There are few dishes that separate the culinary tourists from the true obsessives quite like Malaysian beef rendang. It's the kind of slow-cooked, coconut-braised, spice-layered masterpiece that — when done right — makes you briefly reconsider every life choice that doesn't involve eating more of it.

So where do you go in San Francisco for a proper rendang hit?

The answer, as with so many of SF's best-kept food secrets, is wildly counterintuitive. Forget the trendy Mission spots. Forget the overpriced FiDi lunch counters. The consensus among those who actually know points straight to... a Russian bakery in the Outer Richmond.

Yes, really.

As one SF resident put it with characteristic bluntness: "One of the best places is this Russian Bakery on Geary." That would be Moscow & Tbilisi Bakery Store, near Geary and 20th Avenue — a spot that has quietly built a cult following for food that has absolutely no business being that good in a place you'd never think to look.

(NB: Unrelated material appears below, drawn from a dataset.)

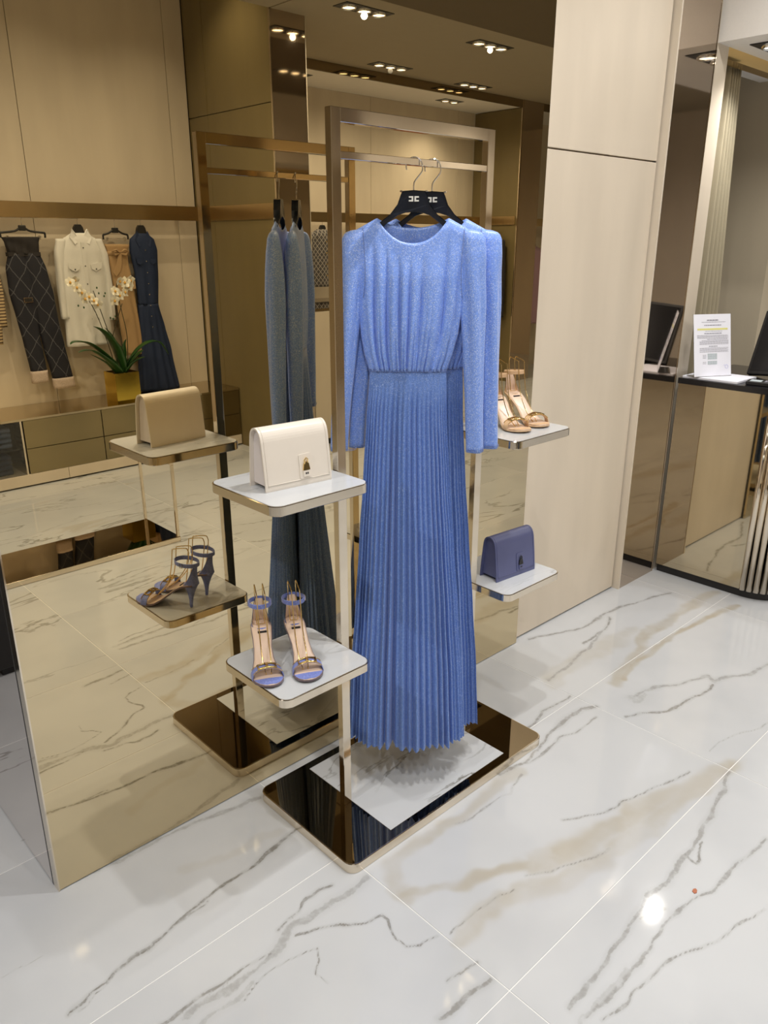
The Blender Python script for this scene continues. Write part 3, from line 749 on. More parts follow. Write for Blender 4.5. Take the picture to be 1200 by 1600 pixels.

Another local echoed the sentiment, recommending a trip "down Geary Blvd to the outer Richmond" and also flagging Royal Bakery and Market as a worthy stop.

This is what makes San Francisco's food scene genuinely special — and it has nothing to do with $22 toast or Michelin-starred tasting menus. It's the fact that a bakery run by Eastern European immigrants on a foggy stretch of Geary can serve you one of the best Southeast Asian dishes in the city. No government grant made that happen. No "food equity initiative" planned it. Just immigrants doing what they do best: working hard, cooking brilliantly, and letting the market sort it out.

The Outer Richmond remains one of the most underrated food corridors in the entire Bay Area — largely because it doesn't have a PR team or an Instagram strategy. It just has great food at honest prices.

So if you're craving rendang, skip the algorithm-driven restaurant apps and take the 38 Geary out to the avenues. Your taste buds — and your wallet — will thank you.